С подозрением Мочульский взирает и на традицию Гоголя — Достоевского, где «бесчинствует» Андрей Белый с его «бредовой лирикой» и «исступленным словопроизводством» и безобразничает, вторя ему, кое–какая часть «литературного комсомола». И только один путь — сказ — «от «вяканья» протопопа Аввакума, через Лескова к Ремизову» — видится ему единственно живым: «тут и Замятин, и Бабель, и Леонов, и Зощенко»[15]…
Гуляя по разным «ветвям» русской прозаической традиции, Мочульский говорит, конечно, только о литературном молодняке, о тех, кто еще не вполне «появился» в литературе. О Бунине, например, — наибольший традиционалист и «классицист» в современной ему литературе, — он писал совершенно иными словами, нежели о советской литературной молодежи, которая устремилась в литературу по уже изъезженному, уже «продавленному» пути Тургенева — Чехова.
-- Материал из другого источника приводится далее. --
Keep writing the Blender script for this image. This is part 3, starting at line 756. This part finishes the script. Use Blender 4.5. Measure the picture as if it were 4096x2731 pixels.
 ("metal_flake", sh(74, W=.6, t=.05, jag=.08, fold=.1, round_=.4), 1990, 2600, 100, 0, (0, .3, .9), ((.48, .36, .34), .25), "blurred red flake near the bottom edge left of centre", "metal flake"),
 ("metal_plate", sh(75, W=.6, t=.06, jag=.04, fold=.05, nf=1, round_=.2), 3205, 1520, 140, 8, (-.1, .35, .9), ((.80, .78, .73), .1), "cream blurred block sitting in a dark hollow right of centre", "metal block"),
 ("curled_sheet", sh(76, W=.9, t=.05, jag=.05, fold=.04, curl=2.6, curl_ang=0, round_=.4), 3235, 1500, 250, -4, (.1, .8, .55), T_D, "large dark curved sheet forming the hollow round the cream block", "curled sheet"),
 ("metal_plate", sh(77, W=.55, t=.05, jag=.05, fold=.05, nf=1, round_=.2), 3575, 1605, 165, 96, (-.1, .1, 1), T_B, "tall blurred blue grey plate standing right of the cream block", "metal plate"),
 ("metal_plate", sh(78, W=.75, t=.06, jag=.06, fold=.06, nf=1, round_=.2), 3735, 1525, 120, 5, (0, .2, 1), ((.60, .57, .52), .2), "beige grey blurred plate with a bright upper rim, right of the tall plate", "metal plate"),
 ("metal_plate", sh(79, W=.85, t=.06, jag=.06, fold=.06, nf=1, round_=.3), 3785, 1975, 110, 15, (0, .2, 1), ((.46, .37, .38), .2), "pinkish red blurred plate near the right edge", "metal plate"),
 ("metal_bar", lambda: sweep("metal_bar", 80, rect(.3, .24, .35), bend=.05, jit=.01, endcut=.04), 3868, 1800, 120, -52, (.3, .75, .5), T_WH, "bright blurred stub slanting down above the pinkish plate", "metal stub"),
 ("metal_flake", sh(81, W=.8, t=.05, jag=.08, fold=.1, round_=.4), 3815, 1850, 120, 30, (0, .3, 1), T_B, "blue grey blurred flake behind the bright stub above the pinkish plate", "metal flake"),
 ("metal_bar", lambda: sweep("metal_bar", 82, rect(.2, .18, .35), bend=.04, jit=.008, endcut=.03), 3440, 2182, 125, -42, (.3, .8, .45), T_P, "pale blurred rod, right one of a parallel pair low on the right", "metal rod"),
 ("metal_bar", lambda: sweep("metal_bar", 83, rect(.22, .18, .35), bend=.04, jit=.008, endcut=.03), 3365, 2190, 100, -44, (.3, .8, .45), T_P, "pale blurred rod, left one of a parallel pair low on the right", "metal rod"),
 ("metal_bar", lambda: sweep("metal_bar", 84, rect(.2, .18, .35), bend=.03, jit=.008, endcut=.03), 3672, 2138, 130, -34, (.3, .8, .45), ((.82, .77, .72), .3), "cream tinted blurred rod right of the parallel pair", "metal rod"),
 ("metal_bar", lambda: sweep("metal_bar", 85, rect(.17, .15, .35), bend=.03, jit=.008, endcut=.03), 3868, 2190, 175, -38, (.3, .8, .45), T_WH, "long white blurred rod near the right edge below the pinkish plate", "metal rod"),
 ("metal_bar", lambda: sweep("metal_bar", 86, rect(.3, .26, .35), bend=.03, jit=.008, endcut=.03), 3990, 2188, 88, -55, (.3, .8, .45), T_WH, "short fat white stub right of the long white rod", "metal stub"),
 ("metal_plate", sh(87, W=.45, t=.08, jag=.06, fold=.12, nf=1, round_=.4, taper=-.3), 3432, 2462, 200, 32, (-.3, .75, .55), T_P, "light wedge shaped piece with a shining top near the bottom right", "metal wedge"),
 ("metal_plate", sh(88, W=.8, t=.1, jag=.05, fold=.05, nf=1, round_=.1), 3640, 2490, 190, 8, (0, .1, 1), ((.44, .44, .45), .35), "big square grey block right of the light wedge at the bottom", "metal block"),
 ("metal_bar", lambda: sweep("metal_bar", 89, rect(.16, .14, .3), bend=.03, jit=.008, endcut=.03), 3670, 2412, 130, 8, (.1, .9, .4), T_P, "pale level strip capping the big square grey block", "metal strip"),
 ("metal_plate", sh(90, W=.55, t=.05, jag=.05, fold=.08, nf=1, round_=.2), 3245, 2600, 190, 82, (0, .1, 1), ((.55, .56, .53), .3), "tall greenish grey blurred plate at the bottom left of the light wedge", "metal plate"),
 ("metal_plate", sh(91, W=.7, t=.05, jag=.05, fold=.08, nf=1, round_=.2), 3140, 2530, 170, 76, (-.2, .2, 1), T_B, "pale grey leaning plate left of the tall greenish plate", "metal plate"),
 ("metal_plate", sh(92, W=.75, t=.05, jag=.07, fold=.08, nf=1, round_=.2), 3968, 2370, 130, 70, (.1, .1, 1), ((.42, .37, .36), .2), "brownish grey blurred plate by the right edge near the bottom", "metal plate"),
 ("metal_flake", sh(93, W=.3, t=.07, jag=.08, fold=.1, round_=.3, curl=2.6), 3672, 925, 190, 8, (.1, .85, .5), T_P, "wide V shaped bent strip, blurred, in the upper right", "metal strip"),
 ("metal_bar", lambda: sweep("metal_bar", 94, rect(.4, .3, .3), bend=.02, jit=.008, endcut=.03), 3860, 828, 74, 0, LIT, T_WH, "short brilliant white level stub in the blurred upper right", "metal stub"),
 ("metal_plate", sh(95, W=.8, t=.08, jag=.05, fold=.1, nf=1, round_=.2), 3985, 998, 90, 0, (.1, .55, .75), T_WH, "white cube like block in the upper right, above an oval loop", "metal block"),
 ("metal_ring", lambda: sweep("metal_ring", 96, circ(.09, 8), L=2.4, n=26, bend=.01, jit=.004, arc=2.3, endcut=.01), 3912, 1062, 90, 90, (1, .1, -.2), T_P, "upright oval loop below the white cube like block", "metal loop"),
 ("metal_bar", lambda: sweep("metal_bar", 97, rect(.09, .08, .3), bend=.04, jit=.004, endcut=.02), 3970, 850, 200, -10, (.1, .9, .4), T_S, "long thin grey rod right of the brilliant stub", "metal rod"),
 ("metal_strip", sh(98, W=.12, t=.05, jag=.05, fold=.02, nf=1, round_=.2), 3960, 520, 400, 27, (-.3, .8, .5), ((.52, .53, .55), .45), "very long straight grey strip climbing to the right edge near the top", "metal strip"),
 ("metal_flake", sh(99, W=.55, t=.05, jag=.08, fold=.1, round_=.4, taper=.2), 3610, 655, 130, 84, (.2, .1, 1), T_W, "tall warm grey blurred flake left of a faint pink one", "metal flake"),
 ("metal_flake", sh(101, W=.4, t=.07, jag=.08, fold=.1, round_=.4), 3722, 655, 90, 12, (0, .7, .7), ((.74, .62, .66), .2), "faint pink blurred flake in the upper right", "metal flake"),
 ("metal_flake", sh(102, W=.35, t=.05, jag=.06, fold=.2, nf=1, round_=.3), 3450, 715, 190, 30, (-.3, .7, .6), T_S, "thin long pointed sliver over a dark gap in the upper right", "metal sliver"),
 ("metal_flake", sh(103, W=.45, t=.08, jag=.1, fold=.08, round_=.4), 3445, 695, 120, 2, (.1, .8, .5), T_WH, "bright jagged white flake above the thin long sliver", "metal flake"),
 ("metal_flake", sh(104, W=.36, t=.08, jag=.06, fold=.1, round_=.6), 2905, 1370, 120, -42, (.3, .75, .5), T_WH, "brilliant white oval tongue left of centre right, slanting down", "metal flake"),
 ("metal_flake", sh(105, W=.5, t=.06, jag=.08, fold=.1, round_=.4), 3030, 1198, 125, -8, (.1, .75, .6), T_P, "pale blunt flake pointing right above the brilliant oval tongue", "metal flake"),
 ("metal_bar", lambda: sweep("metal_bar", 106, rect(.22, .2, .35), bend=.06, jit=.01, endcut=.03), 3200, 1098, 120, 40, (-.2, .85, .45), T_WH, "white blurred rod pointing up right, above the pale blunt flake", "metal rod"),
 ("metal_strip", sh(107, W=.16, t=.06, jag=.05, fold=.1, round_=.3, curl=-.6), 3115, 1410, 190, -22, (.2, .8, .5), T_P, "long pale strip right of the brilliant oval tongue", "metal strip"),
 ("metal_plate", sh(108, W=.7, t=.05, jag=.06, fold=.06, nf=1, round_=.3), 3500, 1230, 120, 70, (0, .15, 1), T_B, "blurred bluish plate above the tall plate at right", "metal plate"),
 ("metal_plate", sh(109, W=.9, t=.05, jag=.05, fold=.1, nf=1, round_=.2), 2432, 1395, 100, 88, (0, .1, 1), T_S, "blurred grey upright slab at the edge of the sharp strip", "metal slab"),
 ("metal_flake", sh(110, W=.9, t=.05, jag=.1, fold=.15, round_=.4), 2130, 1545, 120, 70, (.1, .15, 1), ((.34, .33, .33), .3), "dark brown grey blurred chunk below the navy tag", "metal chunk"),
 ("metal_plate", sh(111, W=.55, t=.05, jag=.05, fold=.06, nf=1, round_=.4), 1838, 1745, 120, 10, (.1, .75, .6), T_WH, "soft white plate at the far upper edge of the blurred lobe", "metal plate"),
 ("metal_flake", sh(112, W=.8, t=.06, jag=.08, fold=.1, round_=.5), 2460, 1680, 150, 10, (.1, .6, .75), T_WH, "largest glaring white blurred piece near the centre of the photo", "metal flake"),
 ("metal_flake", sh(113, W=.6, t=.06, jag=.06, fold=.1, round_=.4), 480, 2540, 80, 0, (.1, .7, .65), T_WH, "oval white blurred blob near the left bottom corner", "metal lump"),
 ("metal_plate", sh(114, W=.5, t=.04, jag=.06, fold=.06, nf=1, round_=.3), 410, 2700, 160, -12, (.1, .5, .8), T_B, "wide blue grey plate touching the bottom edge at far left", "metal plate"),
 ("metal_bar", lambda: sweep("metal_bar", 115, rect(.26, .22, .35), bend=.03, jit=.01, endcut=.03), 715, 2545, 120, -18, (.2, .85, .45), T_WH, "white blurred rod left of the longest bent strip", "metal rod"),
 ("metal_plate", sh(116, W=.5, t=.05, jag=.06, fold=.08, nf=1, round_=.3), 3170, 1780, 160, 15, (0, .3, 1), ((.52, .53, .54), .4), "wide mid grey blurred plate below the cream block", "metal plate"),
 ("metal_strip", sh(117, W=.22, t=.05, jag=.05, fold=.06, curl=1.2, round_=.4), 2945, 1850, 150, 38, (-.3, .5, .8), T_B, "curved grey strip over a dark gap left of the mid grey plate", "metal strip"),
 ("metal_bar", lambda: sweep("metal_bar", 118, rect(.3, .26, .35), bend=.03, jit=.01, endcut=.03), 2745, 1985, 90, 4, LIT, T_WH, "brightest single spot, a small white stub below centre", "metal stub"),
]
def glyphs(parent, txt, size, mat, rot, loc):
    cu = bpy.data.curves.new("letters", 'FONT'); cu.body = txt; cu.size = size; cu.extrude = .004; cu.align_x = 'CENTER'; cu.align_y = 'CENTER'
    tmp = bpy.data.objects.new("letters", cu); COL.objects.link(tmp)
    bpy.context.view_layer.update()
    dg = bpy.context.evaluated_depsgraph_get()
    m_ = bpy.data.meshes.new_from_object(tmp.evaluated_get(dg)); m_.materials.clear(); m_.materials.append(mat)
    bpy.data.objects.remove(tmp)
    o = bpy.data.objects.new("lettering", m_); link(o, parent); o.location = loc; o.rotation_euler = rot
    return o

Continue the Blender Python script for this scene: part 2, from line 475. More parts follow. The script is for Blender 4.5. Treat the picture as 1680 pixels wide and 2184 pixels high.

Тон его бунинской статьи особый — так пишут о классиках: «В литературе мы привыкли к относительному и приблизительному; под ворохом смутных смыслов, — звучании отдаленных ассоциаций и реторических фигур — только постепенно проясняется мысль–образ. Автор обычно заставляет нас проделать вместе с ним утомительную работу искания; он борется с непокорным языком: запутывается в сетях синтаксиса, предпочитает быть многословным и расплывчатым, лишь бы только не утерять мысли — умственно верной единственно нужной, которая мелькнула вдали. И — в случае удачи — точность дается нам, как награда за блуждания и поиски. Это — манера суживающихся концентрических кругов. У Бунина — процесс борьбы со словом — спрятан от наших взоров. На страницы книги — фраза выходит в блестящем вооружении, и мы не можем не признать ее подлинности. Нет сомнений — эта мысль могла выражена только так. Она совершенна, довлеет себе, незыблема и проста, как формула, и жизненна, как организм»[16].
И все же — сам написав статью без особых «подходов» и «поисков слов», дав скупой и точный портрет бунинской прозы. — Мочульский не возвращался более к Бунину. Столь же мало будут его притягивать к себе и другие писатели–современники. Зато к Ремизову он «подъезжает» вновь и вновь, подмечая все новые детали его манеры, поддаваясь магии ремизовского языка (его особенно волнует этот диковинный синтаксис, где опускаются избыточные предлоги, где изобилуют знаки препинания, тире, двоеточия и т. п., за которыми — отчетливый жест «сказителя»).
Каждая новая рецензия или статья о Ремизове — все более отчетливо вырисовывает его писательский облик. По существу, это была своего рода «репетиция вчитывания», «черновик» того способа изучения и описания творчества писателя, который реализуется в его монографиях: сначала были «неоклассики», потом — сказ и Ремизов, следующим будет Гоголь. Здесь, в первой монографии («Духовный путь Гоголя»), совместятся два желания критика: написать портрет и осознать совершившуюся катастрофу, излом, сдвиг уже не в литературном процессе, но в духовной биографии своего героя. Сам Мочульский — все это произойдет после критической деятельности в «Звене» — переживает такой же «излом» судьбы…
Но прежде чем ставить точку в теме «Мочульский на страницах «Звена»», стоит вспомнить еще об одном жанре. Тяга Мочульского к «портретности» запечатлелась и в его рецензиях–коротышках. Появлялись они сначала очень часто из номера в номер, потом реже. Но почти всегда эти миниатюры интересны независимо от того, на какую книгу или какого автора «положил глаз» критик.
Здесь Мочульский, во многом следуя за «Письмами о русской поэзии» Гумилева, создает своеобразный «критический дневник». Все его отклики пронизаны внутренней темой: «Что есть настоящая поэзия, настоящая литература». Вместе с тем рецензия Мочульского — это и раскованность, и смелость. Его способ «описания» и «оценки» каждой книги почти непредсказуем.